Of special note for those concerned with repetitive on screen flashes, several moments of that occur early in the film.

  • Throughout the film, we see many instances of drug use among Eddie (lots of snorting cocaine, some pot smoking), Mickey (pot smoking and some coke), Phil, Bonnie and Artie (a little of both for each), and Donna briefly smokes a joint. Most of all of that occurs in two scenes, the later of which where everyone seems quite high.
  • In addition, we see Phil and Mickey with beer, Mickey and Bonnie drinking shots of liquor, and Mickey and Darlene having wine.
  • Phil returns and comments on taking too much Valium.
  • People have drinks at a party (including Eddie and Darlene who drink beer).
  • We briefly see a TV program showing a surgical procedure (with some "gooey" internal views).
  • The three men are all misogynists who treat women in their lives horribly and call them a wide variety of disparaging names such as "bitches," "a piece of ass," "whores," "broads," etc...
  • Artie brings over Donna for Eddie and Mickey as their sexual plaything.
  • Some viewers may not like the fact that Darlene briefly talks about having had an abortion in the past.
  • None.
  • None.
  • Phrases: "Balling," "Laid," "Blow job" and "Suck my d*ck" (all sexual), "Bitch," "You dumb bitch," "Whore," "Broad," "Piece of ass," "Bimbo," "Chick" and "Ditz" (said to, or about women), "Scumbag," "Jerk around," "Jerk off," "Nuts" (crazy), "Bastard," "Shut up," "Jerk" and "Pissed."

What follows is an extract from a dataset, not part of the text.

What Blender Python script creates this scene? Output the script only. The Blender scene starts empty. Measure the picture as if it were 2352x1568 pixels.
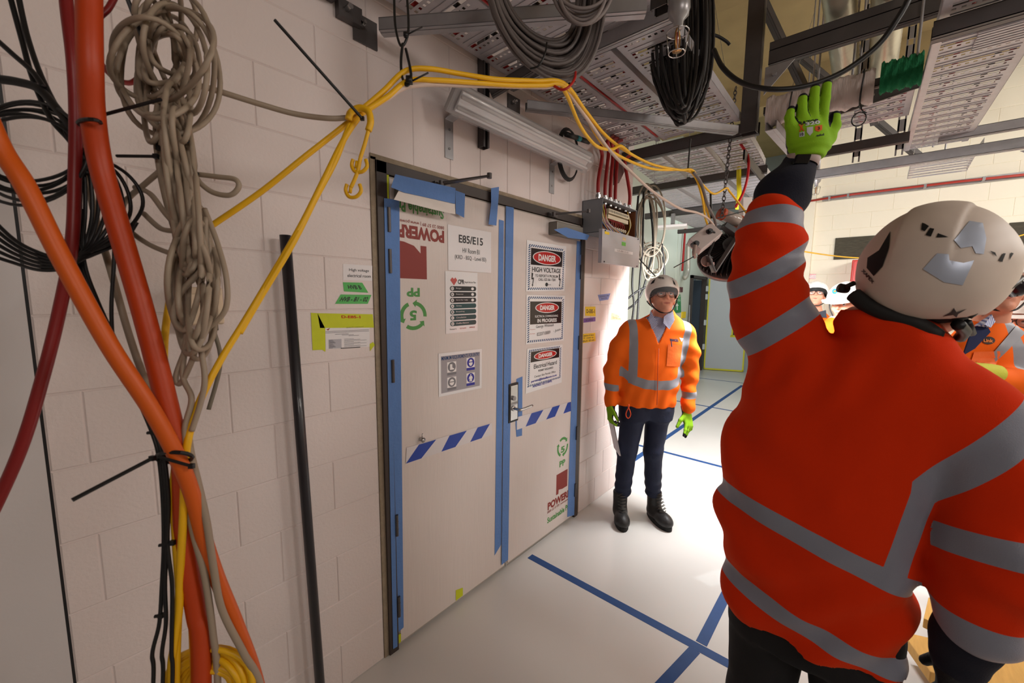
import bpy, bmesh, math, random
import numpy as np
from mathutils import Vector, Matrix
from mathutils.bvhtree import BVHTree
from mathutils.geometry import delaunay_2d_cdt
random.seed(7)
SC = bpy.context.scene
COL = SC.collection
# ------------------------------------------------------------ camera, light, exposure
EYE = Vector((0, 0, 1.657))
CF = Vector((0.74992295, 0.65205143, -0.11155492))
CR = Vector((0.65679167, -0.75403119, 0.00785292))
CU = Vector((0.07899538, 0.07915743, 0.99372724))
FOC = 924.6
cd = bpy.data.cameras.new('camera'); cam = bpy.data.objects.new('camera', cd); COL.objects.link(cam)
cam.matrix_world = Matrix(((CR.x, CU.x, -CF.x, 0), (CR.y, CU.y, -CF.y, 0), (CR.z, CU.z, -CF.z, EYE.z), (0, 0, 0, 1)))
cd.sensor_width = 36; cd.lens = 36 * FOC / 2352; cd.clip_start = 0.02
cd.dof.use_dof = True; cd.dof.focus_distance = 2.6; cd.dof.aperture_fstop = 5.6
SC.camera = cam
SC.view_settings.view_transform = 'Standard'
try: SC.view_settings.look = 'None'
except Exception: pass
SC.view_settings.gamma = 1; SC.view_settings.exposure = 1.05; SC.view_settings.use_curve_mapping = False
wd = bpy.data.worlds.new('world'); SC.world = wd; wd.use_nodes = True
wd.node_tree.nodes['Background'].inputs[0].default_value = (0.8, 0.85, 1, 1)
wd.node_tree.nodes['Background'].inputs[1].default_value = 0.02

def area(name, loc, direction, size, power, color, shape='RECTANGLE', size_y=None, spread=None):
    l = bpy.data.lights.new(name, 'AREA'); l.energy = power; l.color = color; l.shape = shape; l.size = size
    if size_y: l.size_y = size_y
    if spread: l.spread = math.radians(spread)
    o = bpy.data.objects.new(name, l); COL.objects.link(o); o.location = loc
    o.rotation_euler = Vector(direction).to_track_quat('-Z', 'Y').to_euler()
    return o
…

  • All of the drug use may inspire some kids to do the same.
  • We learn that one character killed himself by driving off a cliff, while another attempts to do the same in a swimming pool.
  • None.
  • A few ominous tones play during the film.
  • None.
  • At least 91 "f" words (9 used sexually, 1 used with "mother"), 22 "s" words, 9 slang terms for male genitals ("pr*ck," "d*ck" and "wong"), 1 slang term for female genitals ("tw*t"), 6 slang terms for breasts ("t*ts"), 7 asses (2 used with "hole"), 2 hells, 2 damns, and 26 uses of "G- damn," 7 of "Oh my God," 3 of "God," 2 of "Oh God" and 1 use each of "For Christ's sakes," "God Almighty" and "Christ" as exclamations.

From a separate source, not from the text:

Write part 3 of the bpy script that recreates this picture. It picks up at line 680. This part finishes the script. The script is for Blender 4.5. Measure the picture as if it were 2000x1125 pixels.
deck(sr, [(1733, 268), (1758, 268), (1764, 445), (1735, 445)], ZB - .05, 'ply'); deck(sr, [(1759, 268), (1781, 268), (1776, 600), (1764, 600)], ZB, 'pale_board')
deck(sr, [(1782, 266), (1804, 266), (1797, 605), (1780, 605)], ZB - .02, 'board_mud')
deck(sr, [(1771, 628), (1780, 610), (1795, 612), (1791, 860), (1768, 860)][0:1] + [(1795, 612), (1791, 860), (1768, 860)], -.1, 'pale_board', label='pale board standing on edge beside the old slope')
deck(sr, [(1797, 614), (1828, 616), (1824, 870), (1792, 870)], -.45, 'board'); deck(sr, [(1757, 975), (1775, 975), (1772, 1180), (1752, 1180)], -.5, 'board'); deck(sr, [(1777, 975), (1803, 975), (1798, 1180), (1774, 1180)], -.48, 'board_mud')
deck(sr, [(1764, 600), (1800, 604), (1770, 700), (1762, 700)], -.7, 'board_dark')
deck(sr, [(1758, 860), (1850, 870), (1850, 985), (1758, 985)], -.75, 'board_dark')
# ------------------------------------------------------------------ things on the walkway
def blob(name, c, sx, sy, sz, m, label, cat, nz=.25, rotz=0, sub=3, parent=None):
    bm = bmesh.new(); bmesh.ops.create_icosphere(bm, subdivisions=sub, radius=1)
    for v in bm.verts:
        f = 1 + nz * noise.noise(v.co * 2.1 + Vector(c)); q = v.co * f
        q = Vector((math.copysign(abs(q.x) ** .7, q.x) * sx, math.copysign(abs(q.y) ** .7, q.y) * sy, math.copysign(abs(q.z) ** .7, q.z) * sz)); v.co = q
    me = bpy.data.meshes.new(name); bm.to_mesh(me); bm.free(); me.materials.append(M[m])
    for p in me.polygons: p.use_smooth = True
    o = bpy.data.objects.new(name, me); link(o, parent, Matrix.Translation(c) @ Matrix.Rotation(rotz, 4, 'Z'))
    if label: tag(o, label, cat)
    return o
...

  • We see brief images of a sexual encounter with some momentary movement (but no explicit nudity).
  • Eddie asks Mickey if he had sex with Darlene and he responds, "Did I f*ck Darlene last night?" (but doesn't confirm or deny it).
  • Artie brings Donna over to Eddie and Mickey as their sexual plaything. Eddie then asks, "So we can keep her and f*ck her?" Artie replies that they can for practice in case "you run into a woman."
  • Later, Donna asks Eddie what he's talking about and he says, "F*cking you. Do you want to go upstairs? She agrees and we later see him on top of her under the sheets (with some movement) and Phil walks in on them (and Eddie has him stay).
  • We hear sexual sounds and then see Darlene on top of Eddie as they climax during sex (movement, but no nudity).
  • Phil and Eddie briefly talk about the former's high sperm count (and that he's taking stuff to prevent him from getting his wife pregnant).
  • Eddie comments to Phil and Mickey that they "need to get laid." We then hear that Phil carries a vibrator with him to get women "in the mood."
  • We hear that Bonnie is an exotic, nude dancer, and one of the men comments that the only thing artistic about her is "her blow job." We then hear a story about Eddie and Mickey having her accompany an actor and performing oral sex on him (and refer to him having a large "wong").
  • Bonnie occasionally shows some cleavage.
  • Bonnie asks Phil if he wants to go to her or his place, and then adds, "Do you want to go to a sex motel?....They've got porn on the in house video."
  • Commenting on Bonnie having sex with many other guys, Eddie asks, "Why don't you f*ck me?" and she replies, "I f*ck whoever I want."
  • Later, Eddie, having opened his fly and putting his hand inside his pants, repeatedly and desperately asks Bonnie, "Suck my d*ck."
  • We hear sexual sounds and then see Eddie on top of Darlene having sex with her (movement, but no nudity until Eddie gets out of bed and goes into the bathroom when we see brief shots of his bare butt).
  • Darlene talks about having had an abortion several years before the story begins after sleeping with two guys.
  • Donna nonchalantly asks Eddie, "Do you want to f*ck me or anything before I go to sleep?" He declines the offer.
  • Eddie smokes throughout the film and we also see a chauffeur smoking.
  • Phil has marital problems (that later involves a newborn) and we hear that he struck her at one time.
  • We learn that Mickey has a wife and kids (but currently isn't seeing them) and that Eddie has a kid as well (that he likewise doesn't see).
  • Loneliness and unhappy people.
  • Suicide (one character does so off screen, another attempts to do so via drowning).
  • Abortion (a character briefly admits to having one in the past).
  • We hear (but don't see) that Phil struck his wife at some point in the past.
  • Phil head butts Donna, knocking her to the sofa.
  • Phil briefly goes for a store manager's throat, but Eddie quickly separates them.
  • The guys briefly joke about Phil hitting someone else.
  • Phil pushes Bonnie from a moving car, but despite some bruises, she appears to okay and just shaken.
  • Phil smacks Eddie several times.
  • We learn that a character killed themselves by driving their car off a cliff.
  • Eddie briefly pushes Mickey backwards.